* **TASK BRIEF**
Output all the data exactly. Pictures do not belong in the copy.

==== GIVEN RECORDS ====

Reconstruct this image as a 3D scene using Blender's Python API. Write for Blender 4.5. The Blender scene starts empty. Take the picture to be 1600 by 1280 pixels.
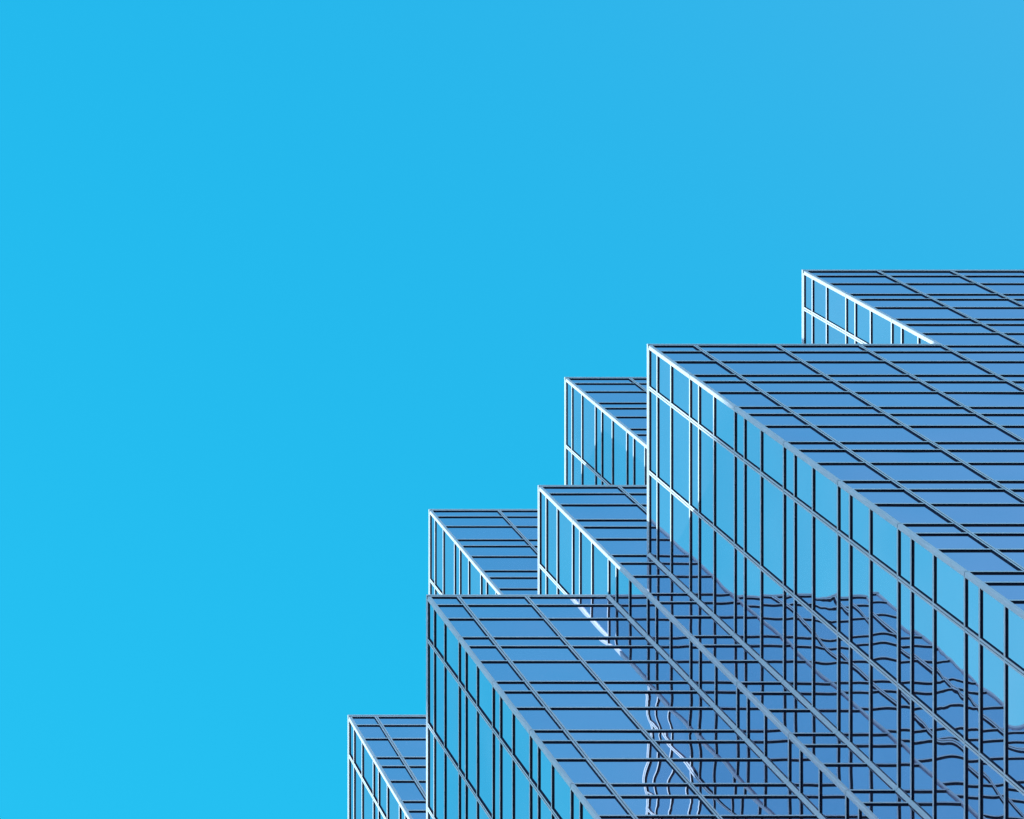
import bpy, math, random
from mathutils import Vector

random.seed(11)
sc = bpy.context.scene
COL = sc.collection

# ------------------------------------------------------------------ scale
M = 3.0            # one facade bay, metres
F = 3.9            # one storey, metres
GROUND = -1.6      # the camera (eye) is the origin

# ------------------------------------------------------------------ camera : looks straight up, lens shifted
PX, PY, FPIX = -412.0, -482.0, 3026.0 * F / M
cam = bpy.data.cameras.new("camera")
cam.sensor_fit = 'HORIZONTAL'
cam.sensor_width = 36.0
cam.lens = 36.0 * FPIX / 1600.0
cam.shift_x = (800 - PX) / 1600.0
cam.shift_y = -(640 - PY) / 1600.0
cam.clip_start = 0.1
cam.clip_end = 20000
cam_ob = bpy.data.objects.new("camera", cam)
cam_ob.rotation_euler = (math.pi, 0, 0)
COL.objects.link(cam_ob)
sc.camera = cam_ob

# ------------------------------------------------------------------ light
SUN_EL, SUN_ROT = math.radians(32.0), -math.atan2(1.0, 0.82)
sun = bpy.data.lights.new("sun", 'SUN')
sun.energy = 2.9
sun.angle = math.radians(0.53)
sun.color = (1.0, 0.96, 0.90)
sun_ob = bpy.data.objects.new("sun", sun)
sd = Vector((math.sin(SUN_ROT) * math.cos(SUN_EL), math.cos(SUN_ROT) * math.cos(SUN_EL), math.sin(SUN_EL)))
sun_ob.rotation_euler = sd.to_track_quat('Z', 'Y').to_euler()
sun_ob.location = (-60, 60, 200)
COL.objects.link(sun_ob)

w = bpy.data.worlds.new("World")
sc.world = w
w.use_nodes = True
nt = w.node_tree
N, L = nt.nodes, nt.links
bg = N['Background']


def mth(nt, op, a, b=None, c=None, clamp=False):
    n = nt.nodes.new('ShaderNodeMath')
    n.operation = op
    n.use_clamp = clamp
    for i, v in enumerate((a, b, c)):
        if v is None:
            continue
        if isinstance(v, (int, float)):
            n.inputs[i].default_value = v
        else:
            nt.links.new(v, n.inputs[i])
    return n.outputs[0]


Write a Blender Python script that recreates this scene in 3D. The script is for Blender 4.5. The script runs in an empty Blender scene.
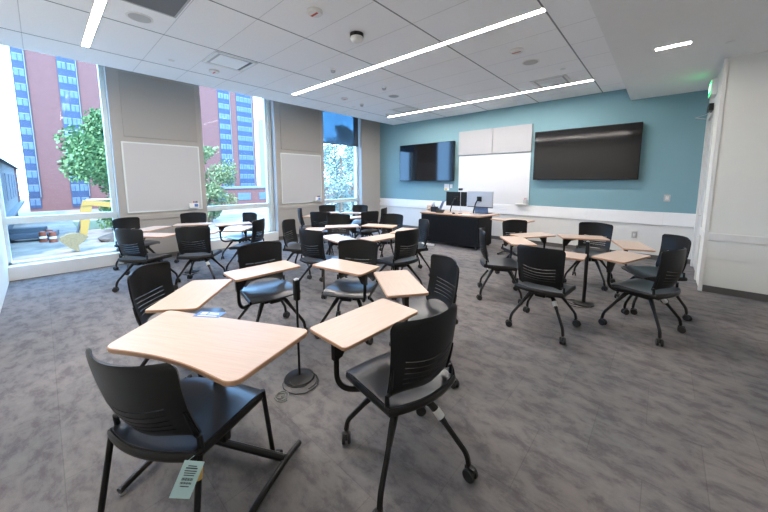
import bpy, bmesh, math, random
from mathutils import Vector, Matrix
rnd = random.Random(7)
S = bpy.context.scene
C = S.collection
PI = math.pi

# ------------------------------------------------------------------ materials
def rgb(c): return (c[0], c[1], c[2], 1.0)
def mat(name, col, rough=0.5, metal=0.0, spec=0.5, var=0.0, scale=8.0, bump=0.0, bscale=200.0, coat=0.0):
    m = bpy.data.materials.new(name); m.use_nodes = True
    nt = m.node_tree; b = nt.nodes['Principled BSDF']
    b.inputs['Roughness'].default_value = rough; b.inputs['Metallic'].default_value = metal
    b.inputs['Specular IOR Level'].default_value = spec
    b.inputs['Coat Weight'].default_value = coat
    tc = nt.nodes.new('ShaderNodeTexCoord')
    n = nt.nodes.new('ShaderNodeTexNoise'); n.inputs['Scale'].default_value = scale; n.inputs['Detail'].default_value = 4
    nt.links.new(tc.outputs['Object'], n.inputs['Vector'])
    r = nt.nodes.new('ShaderNodeValToRGB')
    r.color_ramp.elements[0].position = 0.3; r.color_ramp.elements[1].position = 0.7
    r.color_ramp.elements[0].color = rgb([max(0, x * (1 - var)) for x in col])
    r.color_ramp.elements[1].color = rgb([min(1, x * (1 + var)) for x in col])
    nt.links.new(n.outputs['Fac'], r.inputs['Fac']); nt.links.new(r.outputs['Color'], b.inputs['Base Color'])
    if bump > 0:
        n2 = nt.nodes.new('ShaderNodeTexNoise'); n2.inputs['Scale'].default_value = bscale
        nt.links.new(tc.outputs['Object'], n2.inputs['Vector'])
        bp = nt.nodes.new('ShaderNodeBump'); bp.inputs['Strength'].default_value = bump; bp.inputs['Distance'].default_value = 0.002
        nt.links.new(n2.outputs['Fac'], bp.inputs['Height']); nt.links.new(bp.outputs['Normal'], b.inputs['Normal'])
    return m
def emit(name, col, s):
    m = bpy.data.materials.new(name); m.use_nodes = True
    nt = m.node_tree; nt.nodes.clear()
    e = nt.nodes.new('ShaderNodeEmission'); e.inputs['Color'].default_value = rgb(col); e.inputs['Strength'].default_value = s
    o = nt.nodes.new('ShaderNodeOutputMaterial'); nt.links.new(e.outputs[0], o.inputs[0])
    return m
def glass(name, tint=(1, 1, 1), refl=0.06, facing=0.0):
    m = bpy.data.materials.new(name); m.use_nodes = True
    nt = m.node_tree; nt.nodes.clear()
    t = nt.nodes.new('ShaderNodeBsdfTransparent'); t.inputs['Color'].default_value = rgb(tint)
    g = nt.nodes.new('ShaderNodeBsdfGlossy'); g.inputs['Roughness'].default_value = 0.02
    mx = nt.nodes.new('ShaderNodeMixShader'); mx.inputs[0].default_value = refl
    o = nt.nodes.new('ShaderNodeOutputMaterial')
    nt.links.new(t.outputs[0], mx.inputs[1]); nt.links.new(g.outputs[0], mx.inputs[2]); nt.links.new(mx.outputs[0], o.inputs[0])
    return m
def shade_cloth(name, col, transp):
    m = bpy.data.materials.new(name); m.use_nodes = True
    nt = m.node_tree; nt.nodes.clear()
    t = nt.nodes.new('ShaderNodeBsdfTransparent'); t.inputs['Color'].default_value = rgb(transp)
    g = nt.nodes.new('ShaderNodeBsdfDiffuse'); g.inputs['Color'].default_value = rgb(col)
    a = nt.nodes.new('ShaderNodeMixShader'); a.inputs[0].default_value = 0.5
    o = nt.nodes.new('ShaderNodeOutputMaterial')
    nt.links.new(t.outputs[0], a.inputs[1]); nt.links.new(g.outputs[0], a.inputs[2]); nt.links.new(a.outputs[0], o.inputs[0])
    return m
def laminate():
    m = mat('maple_laminate', (0.66, 0.51, 0.41), rough=0.38, spec=0.5)
    nt = m.node_tree; b = nt.nodes['Principled BSDF']
    tc = nt.nodes.new('ShaderNodeTexCoord'); mp = nt.nodes.new('ShaderNodeMapping')
    mp.inputs['Scale'].default_value = (3, 60, 3)
    n = nt.nodes.new('ShaderNodeTexNoise'); n.inputs['Scale'].default_value = 1.6; n.inputs['Detail'].default_value = 5
    r = nt.nodes.new('ShaderNodeValToRGB')
    r.color_ramp.elements[0].position = 0.35; r.color_ramp.elements[1].position = 0.65
    r.color_ramp.elements[0].color = (0.49, 0.38, 0.305, 1); r.color_ramp.elements[1].color = (0.54, 0.425, 0.35, 1)
    nt.links.new(tc.outputs['Object'], mp.inputs['Vector']); nt.links.new(mp.outputs[0], n.inputs['Vector'])
    nt.links.new(n.outputs['Fac'], r.inputs['Fac']); nt.links.new(r.outputs['Color'], b.inputs['Base Color'])
    return m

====

* **SOLUTION TO THE EXERCISE**
Reconstruct this image as a 3D scene using Blender's Python API. Write for Blender 4.5. The Blender scene starts empty. Take the picture to be 1600 by 1280 pixels.
import bpy, math, random
from mathutils import Vector

random.seed(11)
sc = bpy.context.scene
COL = sc.collection

# ------------------------------------------------------------------ scale
M = 3.0            # one facade bay, metres
F = 3.9            # one storey, metres
GROUND = -1.6      # the camera (eye) is the origin

# ------------------------------------------------------------------ camera : looks straight up, lens shifted
PX, PY, FPIX = -412.0, -482.0, 3026.0 * F / M
cam = bpy.data.cameras.new("camera")
cam.sensor_fit = 'HORIZONTAL'
cam.sensor_width = 36.0
cam.lens = 36.0 * FPIX / 1600.0
cam.shift_x = (800 - PX) / 1600.0
cam.shift_y = -(640 - PY) / 1600.0
cam.clip_start = 0.1
cam.clip_end = 20000
cam_ob = bpy.data.objects.new("camera", cam)
cam_ob.rotation_euler = (math.pi, 0, 0)
COL.objects.link(cam_ob)
sc.camera = cam_ob

# ------------------------------------------------------------------ light
SUN_EL, SUN_ROT = math.radians(32.0), -math.atan2(1.0, 0.82)
sun = bpy.data.lights.new("sun", 'SUN')
sun.energy = 2.9
sun.angle = math.radians(0.53)
sun.color = (1.0, 0.96, 0.90)
sun_ob = bpy.data.objects.new("sun", sun)
sd = Vector((math.sin(SUN_ROT) * math.cos(SUN_EL), math.cos(SUN_ROT) * math.cos(SUN_EL), math.sin(SUN_EL)))
sun_ob.rotation_euler = sd.to_track_quat('Z', 'Y').to_euler()
sun_ob.location = (-60, 60, 200)
COL.objects.link(sun_ob)

w = bpy.data.worlds.new("World")
sc.world = w
w.use_nodes = True
nt = w.node_tree
N, L = nt.nodes, nt.links
bg = N['Background']


def mth(nt, op, a, b=None, c=None, clamp=False):
    n = nt.nodes.new('ShaderNodeMath')
    n.operation = op
    n.use_clamp = clamp
    for i, v in enumerate((a, b, c)):
        if v is None:
            continue
        if isinstance(v, (int, float)):
            n.inputs[i].default_value = v
        else:
            nt.links.new(v, n.inputs[i])
    return n.outputs[0]


Write a Blender Python script that recreates this scene in 3D. The script is for Blender 4.5. The script runs in an empty Blender scene.
import bpy, bmesh, math, random
from mathutils import Vector, Matrix
rnd = random.Random(7)
S = bpy.context.scene
C = S.collection
PI = math.pi

# ------------------------------------------------------------------ materials
def rgb(c): return (c[0], c[1], c[2], 1.0)
def mat(name, col, rough=0.5, metal=0.0, spec=0.5, var=0.0, scale=8.0, bump=0.0, bscale=200.0, coat=0.0):
    m = bpy.data.materials.new(name); m.use_nodes = True
    nt = m.node_tree; b = nt.nodes['Principled BSDF']
    b.inputs['Roughness'].default_value = rough; b.inputs['Metallic'].default_value = metal
    b.inputs['Specular IOR Level'].default_value = spec
    b.inputs['Coat Weight'].default_value = coat
    tc = nt.nodes.new('ShaderNodeTexCoord')
    n = nt.nodes.new('ShaderNodeTexNoise'); n.inputs['Scale'].default_value = scale; n.inputs['Detail'].default_value = 4
    nt.links.new(tc.outputs['Object'], n.inputs['Vector'])
    r = nt.nodes.new('ShaderNodeValToRGB')
    r.color_ramp.elements[0].position = 0.3; r.color_ramp.elements[1].position = 0.7
    r.color_ramp.elements[0].color = rgb([max(0, x * (1 - var)) for x in col])
    r.color_ramp.elements[1].color = rgb([min(1, x * (1 + var)) for x in col])
    nt.links.new(n.outputs['Fac'], r.inputs['Fac']); nt.links.new(r.outputs['Color'], b.inputs['Base Color'])
    if bump > 0:
        n2 = nt.nodes.new('ShaderNodeTexNoise'); n2.inputs['Scale'].default_value = bscale
        nt.links.new(tc.outputs['Object'], n2.inputs['Vector'])
        bp = nt.nodes.new('ShaderNodeBump'); bp.inputs['Strength'].default_value = bump; bp.inputs['Distance'].default_value = 0.002
        nt.links.new(n2.outputs['Fac'], bp.inputs['Height']); nt.links.new(bp.outputs['Normal'], b.inputs['Normal'])
    return m
def emit(name, col, s):
    m = bpy.data.materials.new(name); m.use_nodes = True
    nt = m.node_tree; nt.nodes.clear()
    e = nt.nodes.new('ShaderNodeEmission'); e.inputs['Color'].default_value = rgb(col); e.inputs['Strength'].default_value = s
    o = nt.nodes.new('ShaderNodeOutputMaterial'); nt.links.new(e.outputs[0], o.inputs[0])
    return m
def glass(name, tint=(1, 1, 1), refl=0.06, facing=0.0):
    m = bpy.data.materials.new(name); m.use_nodes = True
    nt = m.node_tree; nt.nodes.clear()
    t = nt.nodes.new('ShaderNodeBsdfTransparent'); t.inputs['Color'].default_value = rgb(tint)
    g = nt.nodes.new('ShaderNodeBsdfGlossy'); g.inputs['Roughness'].default_value = 0.02
    mx = nt.nodes.new('ShaderNodeMixShader'); mx.inputs[0].default_value = refl
    o = nt.nodes.new('ShaderNodeOutputMaterial')
    nt.links.new(t.outputs[0], mx.inputs[1]); nt.links.new(g.outputs[0], mx.inputs[2]); nt.links.new(mx.outputs[0], o.inputs[0])
    return m
def shade_cloth(name, col, transp):
    m = bpy.data.materials.new(name); m.use_nodes = True
    nt = m.node_tree; nt.nodes.clear()
    t = nt.nodes.new('ShaderNodeBsdfTransparent'); t.inputs['Color'].default_value = rgb(transp)
    g = nt.nodes.new('ShaderNodeBsdfDiffuse'); g.inputs['Color'].default_value = rgb(col)
    a = nt.nodes.new('ShaderNodeMixShader'); a.inputs[0].default_value = 0.5
    o = nt.nodes.new('ShaderNodeOutputMaterial')
    nt.links.new(t.outputs[0], a.inputs[1]); nt.links.new(g.outputs[0], a.inputs[2]); nt.links.new(a.outputs[0], o.inputs[0])
    return m
def laminate():
    m = mat('maple_laminate', (0.66, 0.51, 0.41), rough=0.38, spec=0.5)
    nt = m.node_tree; b = nt.nodes['Principled BSDF']
    tc = nt.nodes.new('ShaderNodeTexCoord'); mp = nt.nodes.new('ShaderNodeMapping')
    mp.inputs['Scale'].default_value = (3, 60, 3)
    n = nt.nodes.new('ShaderNodeTexNoise'); n.inputs['Scale'].default_value = 1.6; n.inputs['Detail'].default_value = 5
    r = nt.nodes.new('ShaderNodeValToRGB')
    r.color_ramp.elements[0].position = 0.35; r.color_ramp.elements[1].position = 0.65
    r.color_ramp.elements[0].color = (0.49, 0.38, 0.305, 1); r.color_ramp.elements[1].color = (0.54, 0.425, 0.35, 1)
    nt.links.new(tc.outputs['Object'], mp.inputs['Vector']); nt.links.new(mp.outputs[0], n.inputs['Vector'])
    nt.links.new(n.outputs['Fac'], r.inputs['Fac']); nt.links.new(r.outputs['Color'], b.inputs['Base Color'])
    return m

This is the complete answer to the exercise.